Now the serpent was more crafty than any of the wild animals the Lord God had made. He said to the woman, “Did God really say, ‘You must not eat from any tree in the garden’?”
The woman said to the serpent, “We may eat fruit from the trees in the garden, but God did say, ‘You must not eat fruit from the tree that is in the middle of the garden, and you must not touch it, or you will die.’”
“You will not certainly die,” the serpent said to the woman. “For God knows that when you eat from it your eyes will be opened, and you will be like God, knowing good and evil.”
Did God really say that you must not eat from any tree in the garden?
Surely you will not die
All our individual and social tragedies and the brokenness that we face grow from two temptations common to all of us. The temptation to believe in God too little; “Did God really say that?” or to believe in ourselves too much; “Surely you will not die!”

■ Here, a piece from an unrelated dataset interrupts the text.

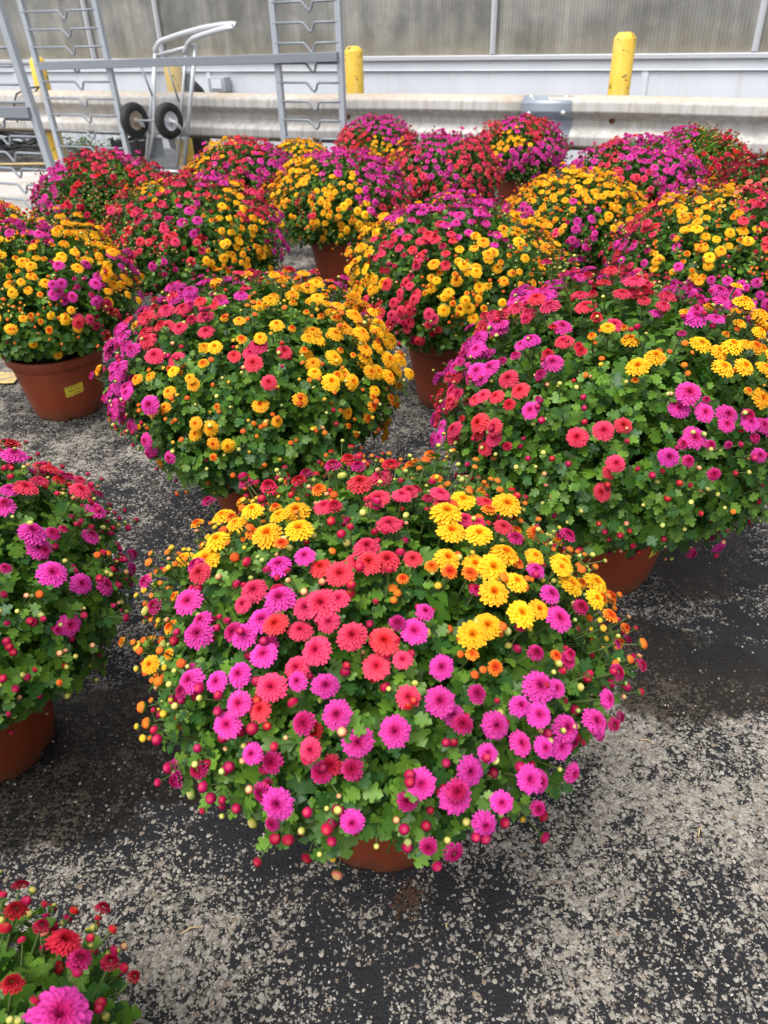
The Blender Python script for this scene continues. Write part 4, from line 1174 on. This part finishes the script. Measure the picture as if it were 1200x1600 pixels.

These two temptations lie at the heart of everything that goes wrong in our lives and society.
- Not knowing who God is and so doubting Him and
- Not having a right view of ourselves and so over-believing in ourselves
So how are we fully empowered?
We are fully empowered when we understand 2 things deeply. Firstly, when we understand who God is.
‘Ah, Lord God! It is you who have made the heavens and the earth by your great power and by your outstretched arm! Nothing is too hard for you. Jeremiah 32:17
Do you not know? Have you not heard? The Lord is the everlasting God, the Creator of the ends of the earth. He will not grow tired or weary, and his understanding no one can fathom. Isaiah 40:28. In these verse we see the Almighty God, the Great I AM and, at the very least, we know that he is in control especially when we are tempted to doubt.
Secondly, we are fully empowered when we have a right view of ourselves. God says we are loved and called to a purpose. That though broken and disabled without Him, we are made in His image and that our purpose is to represent Him to all creation and partner with him in its restoration.
“Before I formed you in the womb I knew you, and before you were born I consecrated you; I appointed you a prophet to the nations” Jeremiah 1:5
Education is empowering, but it is an empowerment without a foundation.
We are fully empowered when we understand who God is, who we are and have a right view of ourselves through who God says we are and well educated.